Sugiyama was the first chairperson of the Asian Pacific Directors Coalition (APDC) and the first Asian American elected to the Seattle School Board. He also founded the Center for Career Alternatives (CCA), a multi-ethnic job-training non-profit organization that provided education, employment, and career development services to more than 30,000 people in the King and Snohomish counties, and served as its Executive Director for over 30 years. Following CCA, he served as the Executive Director (2013-2015) and later, the Executive Director Emeritus (2015-2017) of the Executive Development Institute (EDI), a non-profit organization that offers culturally-tailored leadership programs for professionals.

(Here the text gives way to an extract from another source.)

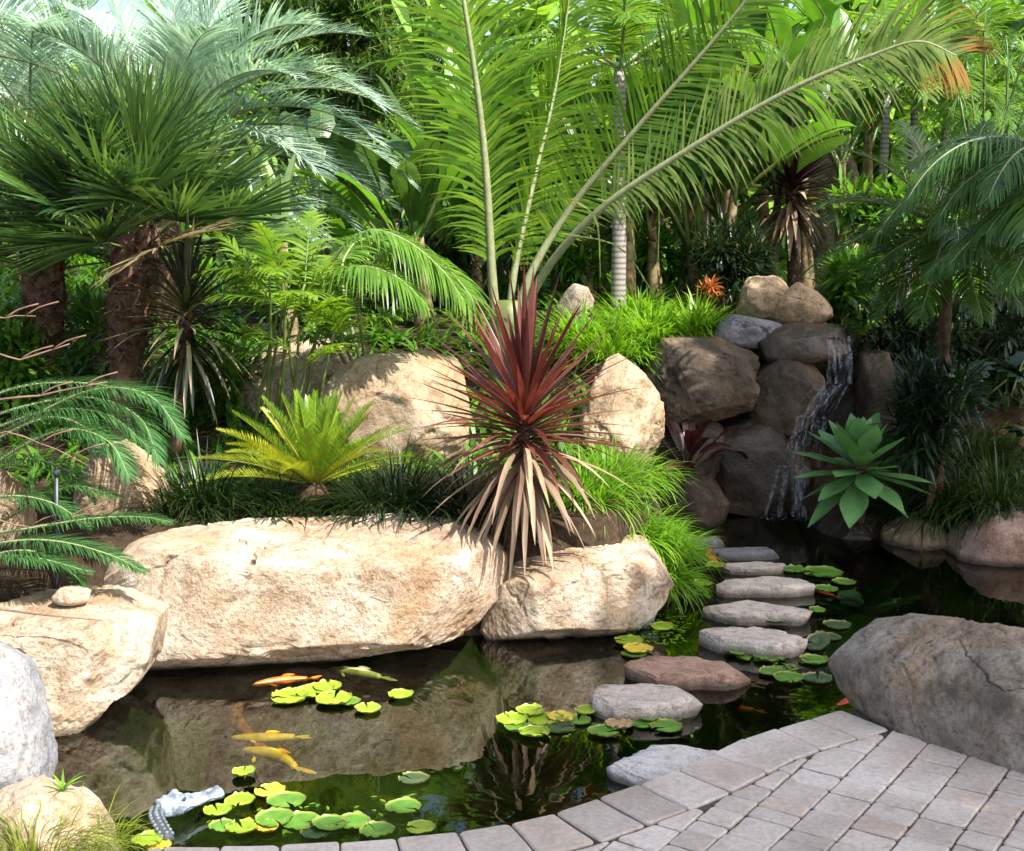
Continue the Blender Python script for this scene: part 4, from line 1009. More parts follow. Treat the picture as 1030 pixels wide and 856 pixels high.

Notably, Sugiyama led the planning committee behind the API Heritage Month Celebration and established the hum bow eating contest. For his work in the community, the contest was renamed in his honor as the “Alan Sugiyama Hum Bow Eating Contest”.

Thank you, Al.

“The Hum Bow contest came about because Al loved food. The contest was part of the API Heritage Month he founded, held annually at the Seattle Center on the first Sunday in May. The man was always thinking — how he could bring the community together and celebrate for the common good. Hence, the idea for API Heritage Month was born.

In 1982, Al was elected the first chairperson of the Asian Pacific Directors Coalition, a group of API executive directors and leaders who advocated for the API community. In 2002, he organized a subcommittee to promote API Heritage Month, according to Peter Tsai, who worked for Al for 25 years at CCA.
Al was inspired by Vancouver, B.C.’s API heritage celebration. “Can you believe their (BC) program for the API month was so thick, with pages and pages of events?” he remarked.

Al used his experience of putting on API heritage celebrations and events at colleges, universities, and high schools in the 1970s to create what it is today — part of the Seattle Center Festival series promoting cultural awareness and diversity. The festival has included local and national API performing groups, educational displays and workshops, art contests, hum bow eating contests, API authors’ showcase, and API film festivals.”